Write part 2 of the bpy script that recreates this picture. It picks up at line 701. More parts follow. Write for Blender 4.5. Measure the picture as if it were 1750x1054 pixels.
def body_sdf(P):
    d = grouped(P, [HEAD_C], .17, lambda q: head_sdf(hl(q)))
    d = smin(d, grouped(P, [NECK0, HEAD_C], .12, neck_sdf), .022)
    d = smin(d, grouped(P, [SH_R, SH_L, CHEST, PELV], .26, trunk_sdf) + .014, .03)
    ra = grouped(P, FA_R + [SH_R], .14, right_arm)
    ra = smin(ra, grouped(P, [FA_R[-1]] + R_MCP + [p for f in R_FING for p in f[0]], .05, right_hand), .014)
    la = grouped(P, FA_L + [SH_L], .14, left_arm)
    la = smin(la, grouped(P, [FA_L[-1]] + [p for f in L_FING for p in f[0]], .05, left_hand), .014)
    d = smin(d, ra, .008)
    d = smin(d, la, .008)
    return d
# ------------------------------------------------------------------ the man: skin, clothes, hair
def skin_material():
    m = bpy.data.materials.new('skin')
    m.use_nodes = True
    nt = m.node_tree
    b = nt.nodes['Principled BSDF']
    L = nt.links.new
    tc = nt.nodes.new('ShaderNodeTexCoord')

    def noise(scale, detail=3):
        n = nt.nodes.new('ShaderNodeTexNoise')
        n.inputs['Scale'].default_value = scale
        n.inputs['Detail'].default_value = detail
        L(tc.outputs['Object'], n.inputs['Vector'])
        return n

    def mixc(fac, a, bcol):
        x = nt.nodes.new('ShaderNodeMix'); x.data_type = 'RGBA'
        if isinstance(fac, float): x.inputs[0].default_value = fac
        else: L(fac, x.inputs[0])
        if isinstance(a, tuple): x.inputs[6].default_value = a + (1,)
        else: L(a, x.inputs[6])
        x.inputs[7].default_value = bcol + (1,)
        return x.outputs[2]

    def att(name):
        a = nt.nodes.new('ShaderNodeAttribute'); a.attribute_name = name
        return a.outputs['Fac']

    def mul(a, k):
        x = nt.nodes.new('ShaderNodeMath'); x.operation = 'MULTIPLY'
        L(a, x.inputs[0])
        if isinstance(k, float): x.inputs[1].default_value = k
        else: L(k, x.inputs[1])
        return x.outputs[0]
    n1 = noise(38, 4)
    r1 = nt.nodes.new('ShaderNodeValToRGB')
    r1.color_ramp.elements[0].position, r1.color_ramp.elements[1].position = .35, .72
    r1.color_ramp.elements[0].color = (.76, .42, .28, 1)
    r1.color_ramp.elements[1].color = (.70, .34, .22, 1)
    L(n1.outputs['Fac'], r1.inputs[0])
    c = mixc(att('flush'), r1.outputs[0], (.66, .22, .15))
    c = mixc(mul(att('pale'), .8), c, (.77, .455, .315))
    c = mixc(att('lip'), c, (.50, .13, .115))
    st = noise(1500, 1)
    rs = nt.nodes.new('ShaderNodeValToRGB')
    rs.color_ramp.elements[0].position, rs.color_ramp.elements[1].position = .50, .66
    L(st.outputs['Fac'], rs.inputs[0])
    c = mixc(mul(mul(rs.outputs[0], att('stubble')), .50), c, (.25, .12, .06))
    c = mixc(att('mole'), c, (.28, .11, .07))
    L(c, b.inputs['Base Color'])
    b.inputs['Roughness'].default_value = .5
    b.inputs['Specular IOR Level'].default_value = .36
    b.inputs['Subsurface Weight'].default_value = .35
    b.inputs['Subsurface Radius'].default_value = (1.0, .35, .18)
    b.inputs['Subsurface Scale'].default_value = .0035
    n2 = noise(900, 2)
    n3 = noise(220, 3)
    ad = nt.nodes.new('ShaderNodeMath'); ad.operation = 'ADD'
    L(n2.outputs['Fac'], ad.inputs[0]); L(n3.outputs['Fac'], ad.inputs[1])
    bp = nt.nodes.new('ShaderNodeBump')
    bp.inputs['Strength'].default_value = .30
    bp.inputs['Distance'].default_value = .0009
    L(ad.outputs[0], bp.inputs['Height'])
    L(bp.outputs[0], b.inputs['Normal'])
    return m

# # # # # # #

**Problem**
All of the material must be reproduced exactly.

**Task solution**
Write part 2 of the bpy script that recreates this picture. It picks up at line 701. More parts follow. Write for Blender 4.5. Measure the picture as if it were 1750x1054 pixels.
def body_sdf(P):
    d = grouped(P, [HEAD_C], .17, lambda q: head_sdf(hl(q)))
    d = smin(d, grouped(P, [NECK0, HEAD_C], .12, neck_sdf), .022)
    d = smin(d, grouped(P, [SH_R, SH_L, CHEST, PELV], .26, trunk_sdf) + .014, .03)
    ra = grouped(P, FA_R + [SH_R], .14, right_arm)
    ra = smin(ra, grouped(P, [FA_R[-1]] + R_MCP + [p for f in R_FING for p in f[0]], .05, right_hand), .014)
    la = grouped(P, FA_L + [SH_L], .14, left_arm)
    la = smin(la, grouped(P, [FA_L[-1]] + [p for f in L_FING for p in f[0]], .05, left_hand), .014)
    d = smin(d, ra, .008)
    d = smin(d, la, .008)
    return d
# ------------------------------------------------------------------ the man: skin, clothes, hair
def skin_material():
    m = bpy.data.materials.new('skin')
    m.use_nodes = True
    nt = m.node_tree
    b = nt.nodes['Principled BSDF']
    L = nt.links.new
    tc = nt.nodes.new('ShaderNodeTexCoord')

    def noise(scale, detail=3):
        n = nt.nodes.new('ShaderNodeTexNoise')
        n.inputs['Scale'].default_value = scale
        n.inputs['Detail'].default_value = detail
        L(tc.outputs['Object'], n.inputs['Vector'])
        return n

    def mixc(fac, a, bcol):
        x = nt.nodes.new('ShaderNodeMix'); x.data_type = 'RGBA'
        if isinstance(fac, float): x.inputs[0].default_value = fac
        else: L(fac, x.inputs[0])
        if isinstance(a, tuple): x.inputs[6].default_value = a + (1,)
        else: L(a, x.inputs[6])
        x.inputs[7].default_value = bcol + (1,)
        return x.outputs[2]

    def att(name):
        a = nt.nodes.new('ShaderNodeAttribute'); a.attribute_name = name
        return a.outputs['Fac']

    def mul(a, k):
        x = nt.nodes.new('ShaderNodeMath'); x.operation = 'MULTIPLY'
        L(a, x.inputs[0])
        if isinstance(k, float): x.inputs[1].default_value = k
        else: L(k, x.inputs[1])
        return x.outputs[0]
    n1 = noise(38, 4)
    r1 = nt.nodes.new('ShaderNodeValToRGB')
    r1.color_ramp.elements[0].position, r1.color_ramp.elements[1].position = .35, .72
    r1.color_ramp.elements[0].color = (.76, .42, .28, 1)
    r1.color_ramp.elements[1].color = (.70, .34, .22, 1)
    L(n1.outputs['Fac'], r1.inputs[0])
    c = mixc(att('flush'), r1.outputs[0], (.66, .22, .15))
    c = mixc(mul(att('pale'), .8), c, (.77, .455, .315))
    c = mixc(att('lip'), c, (.50, .13, .115))
    st = noise(1500, 1)
    rs = nt.nodes.new('ShaderNodeValToRGB')
    rs.color_ramp.elements[0].position, rs.color_ramp.elements[1].position = .50, .66
    L(st.outputs['Fac'], rs.inputs[0])
    c = mixc(mul(mul(rs.outputs[0], att('stubble')), .50), c, (.25, .12, .06))
    c = mixc(att('mole'), c, (.28, .11, .07))
    L(c, b.inputs['Base Color'])
    b.inputs['Roughness'].default_value = .5
    b.inputs['Specular IOR Level'].default_value = .36
    b.inputs['Subsurface Weight'].default_value = .35
    b.inputs['Subsurface Radius'].default_value = (1.0, .35, .18)
    b.inputs['Subsurface Scale'].default_value = .0035
    n2 = noise(900, 2)
    n3 = noise(220, 3)
    ad = nt.nodes.new('ShaderNodeMath'); ad.operation = 'ADD'
    L(n2.outputs['Fac'], ad.inputs[0]); L(n3.outputs['Fac'], ad.inputs[1])
    bp = nt.nodes.new('ShaderNodeBump')
    bp.inputs['Strength'].default_value = .30
    bp.inputs['Distance'].default_value = .0009
    L(ad.outputs[0], bp.inputs['Height'])
    L(bp.outputs[0], b.inputs['Normal'])
    return m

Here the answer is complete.